The marketers of Nikon technology have done what clever advertisers often do. Whether intentionally or not, they have found a way of using words to tap into a spirituality that is much greater than the product being sold.
I found this example of “I AM changing everything” on a Singapore billboard.
Readers of the Bible may find an echo here. The New Testament declares that God himself has begun the process of making all things new.
Yet the Apostle Paul seems to push the envelope even further. In his second letter to the Corinthians he says that, for anyone “in Christ,” all things are already new (2Cor 5:17). But if this is so, then why do those who have trusted him keep making the same old mistakes over and over (Rom 7:18-19)? Could Paul be overselling his message? In what sense are all things new for a follower of Christ?
Is there an unspoken but obvious elephant in the idea here?
(Painted elephants similar to these can be seen around Singapore as part of a Christmas season art contest combined with a “save the elephants” campaign.)
One well known commentary explains that if a person is a genuine Christian… “He was before full of pride and wrath; he is now meek and humble.” Another says, “All things have become new. The affections, the motives, the thoughts, the hopes, the whole life.”
But if such words accurately reflect the meaning of 2Cor 5:17, then what do we do with Paul’s first letter to the Corinthians? In that letter he begins by indicating that he is writing to people who are “in Christ” (1Cor 1:2) even though, in many ways, their lives remain unchanged.
By Paul’s own admission those who are in Christ are caught up in contentions and divisions among themselves (1Cor 1:11-12). Their strife, envy, and divisions were lingering evidence of unchanged flesh (1Cor 3:3). They accepted sexual behavior among themselves that would have been considered scandalous even by pagans (1Cor 5:1). Showing their inability to settle matters as brothers and sisters they were taking one another to court in full view of the community they were trying to reach (1Cor 6:6).
This was just the beginning. Paul went on to say that these people were acting so badly toward one another that when they met together as the people of God it was not for the better but for the worse (1Cor 11:17).
The new that Paul called for in chapter 13 was being pre-empted by the old (1Cor 13:1-7).
So how do we explain then Paul’s words in his second letter that “in Christ” “all things become new.”

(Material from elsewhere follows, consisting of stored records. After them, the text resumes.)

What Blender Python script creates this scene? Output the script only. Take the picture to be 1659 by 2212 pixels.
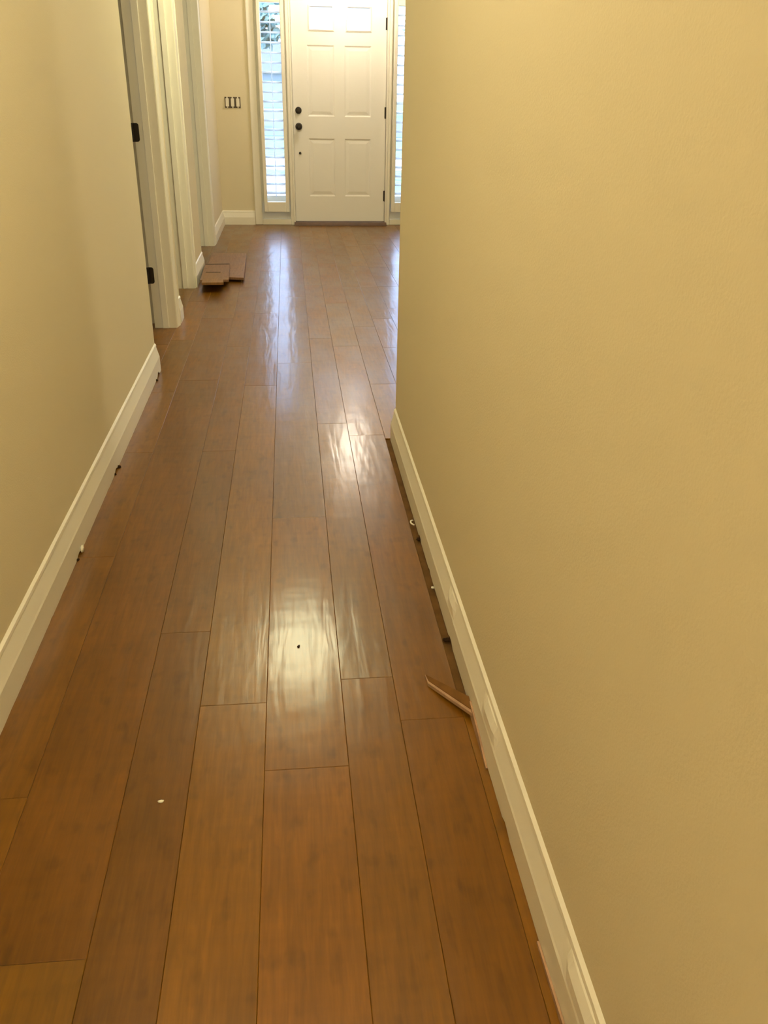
import bpy, math, random
from mathutils import Vector, Matrix
random.seed(7)
for o in list(bpy.data.objects): bpy.data.objects.remove(o, do_unlink=True)
S = bpy.context.scene
COL = S.collection
PI = math.pi

# ------------------------------------------------------------------ camera
YAW, PITCH, ROLL, FPX = -0.112225745, -0.4658001, 0.0189127531, 1818.39
CAM_H = 1.245
fw = Vector((-math.sin(YAW)*math.cos(PITCH), math.cos(YAW)*math.cos(PITCH), math.sin(PITCH)))
rt = Vector((math.cos(YAW), math.sin(YAW), 0)); up = rt.cross(fw)
r2 = rt*math.cos(ROLL)+up*math.sin(ROLL); u2 = -rt*math.sin(ROLL)+up*math.cos(ROLL)
cd = bpy.data.cameras.new('camera'); cam = bpy.data.objects.new('camera', cd); COL.objects.link(cam)
M = Matrix((r2, u2, -fw)).transposed().to_4x4(); M.translation = (0, 0, CAM_H)
cam.matrix_world = M
cd.sensor_fit = 'VERTICAL'; cd.sensor_height = 24.0; cd.lens = FPX/2212*24.0
cd.clip_start = 0.02; cd.clip_end = 400
S.camera = cam

# ------------------------------------------------------------------ world, sun, exposure
w = bpy.data.worlds.new('world'); S.world = w; w.use_nodes = True
bg = w.node_tree.nodes['Background']; bg.inputs[0].default_value = (0.50, 0.66, 1.0, 1); bg.inputs[1].default_value = 10.0
sd = bpy.data.lights.new('sun', 'SUN'); sun = bpy.data.objects.new('sun', sd); COL.objects.link(sun)
sd.energy = 7.0; sd.angle = 0.02; sd.color = (0.95, 0.97, 1.0)
sun.rotation_euler = (math.radians(38), 0, math.radians(12))
def area(name, loc, rot, sx, sy, e, color):
    d = bpy.data.lights.new(name, 'AREA'); d.shape = 'RECTANGLE'; d.size = sx; d.size_y = sy; d.energy = e; d.color = color
    o = bpy.data.objects.new(name, d); o.location = loc; o.rotation_euler = rot; COL.objects.link(o); return o
# daylight from the windows of the left rooms; the last one is a warm lamp in the right room
area('side_room_light', (-3.5, 4.4, 1.4), (0, -PI/2, 0), 1.2, 1.0, 6, (0.80, 0.90, 1.0))
area('side_room_light', (-3.5, 7.2, 1.4), (0, -PI/2, 0), 1.2, 1.0, 5, (0.85, 0.92, 1.0))
area('side_room_light', (4.3, 3.75, 1.3), (0, PI/2, 0), 1.6, 0.7, 26, (1.0, 0.86, 0.58))
S.view_settings.view_transform = 'Standard'; S.view_settings.look = 'None'
S.view_settings.exposure = 0.0; S.view_settings.gamma = 1.0; S.view_settings.use_curve_mapping = False

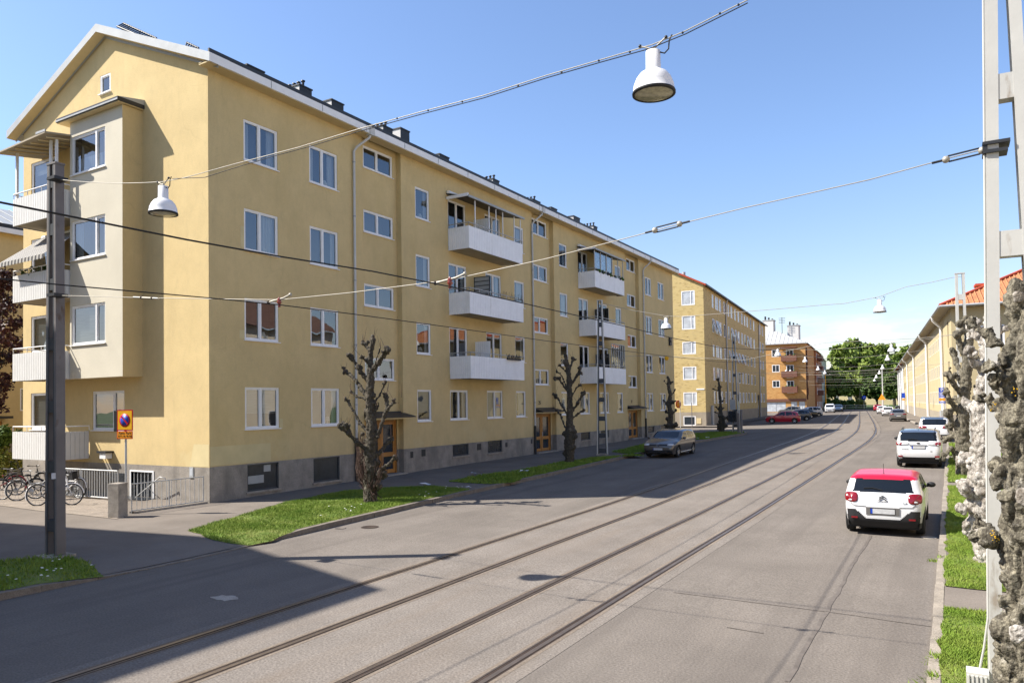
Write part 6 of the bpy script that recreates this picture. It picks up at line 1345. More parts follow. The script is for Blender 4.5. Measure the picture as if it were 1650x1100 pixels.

Seems to me that one clue is found in the words that Paul writes just prior to verse 17. In verse 16 he indicates that he’s talking about a way of seeing that is “not according to the flesh” (2Cor 5:16). In other words this perspective cannot be seen clearly with our normal vision.
Paul’s implication seems to be that, even if our behavior is to the contrary (i.e. even if we are acting like “mere flesh” (1Cor 3:3), any one who is “in Christ” does have a new identity, new beginning, new future, and new relationship with God that puts everything—even bad, inconsistent behavior—in a whole new light.
The result is that, anyone “in Christ” is far more, eternally more, than what their present actions and attitudes may suggest.
The point is not that it therefore doesn’t matter whether we are marked by new behavior, motives, attitudes, and ways of relating to one another. Rather the point is that in God’s eyes, anyone who is truly “in Christ” is “a work in progress…” and has every reason to be dissatisfied with anything that is merely business as usual…
If you’re still with me, would like to hear what thoughts this brings to mind. Have you noticed the way culture uses allusions to spirituality in an effort to touch something deep in us? What about Paul’s words that “in Christ” old things are passed away, and that all things have become new? Could he also be suggesting that being “in Christ” may have a practical/functional meaning as well as a “positional” in-Christ meaning?